Pour un membre influent de son entourage, pourtant, point de “tournant droitier”: “le président s’adapte à une opinion qui est mouvante”.

 

“Il a une plasticité, une incroyable confiance en lui qui est en même temps sa force et sa faiblesse”, analysait Marine Le Pen, sa double rivale au second tour de la présidentielle avec laquelle s’est installé un face-à-face durable.

Petites phrases

D’autres lui reprochent d’avoir, ainsi, contribué à la montée des extrêmes.

 

Lui répond qu’il a, par deux fois, battu l’extrême droite dans le scrutin suprême.

 

Avec des résultats variables, il a multiplié les initiatives – des gadgets, disent ses détracteurs – pour se sortir des moments difficiles, contourner ces corps intermédiaires qu’il juge responsables d’une forme d’inertie, ou surmonter l’absence de majorité absolue du second quinquennat.

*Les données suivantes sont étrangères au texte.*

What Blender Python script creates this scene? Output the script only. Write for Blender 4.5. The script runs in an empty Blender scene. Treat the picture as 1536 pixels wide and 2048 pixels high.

Mais la méthode de gouvernement de ce président “jupitérien” reste verticale. Et, s’il s’est un peu assagi et a esquissé quelques mea culpa, les petites phrases des débuts sur les “Gaulois réfractaires au changement” ou les chômeurs qui n’auraient qu’à “traverser la rue” pour trouver un emploi ont laissé des traces. “Il y a un paquet de gens qui pensent que je suis hautain”, admet-il.

Pourtant, ce boxeur peut avoir le contact chaleureux.

“Il est extraordinairement séduisant dans la relation directe donc il vous entourloupe”, raconte un soutien historique. “Est-ce qu’il ne s’entourloupe pas lui-même?”

A l’heure de la dissolution, le poids de son entourage, essentiellement masculin, dans ce palais du 55 rue du Faubourg Saint-Honoré qui enferme et isole, est plus décrié que jamais.

“Il a toujours préféré les coups, et leur effet de +blast+, aux conséquences d’une décision”, lâche un ex-conseiller de l’exécutif. “Il n’a pas de réseaux de terrain. Les gens auprès de lui sont pareils, ils ne représentent pas l’humeur du temps”, renchérit un ancien ténor du gouvernement.

Rares sont ceux qui osent lui dire qu’il a tort. Brigitte Macron en fait partie. “Elle a toujours été un agent de tempérance”, résume son camarade de l’ENA.

Emmanuel Macron balaie ces critiques: “Les décisions les plus lourdes, vous les prenez seul”.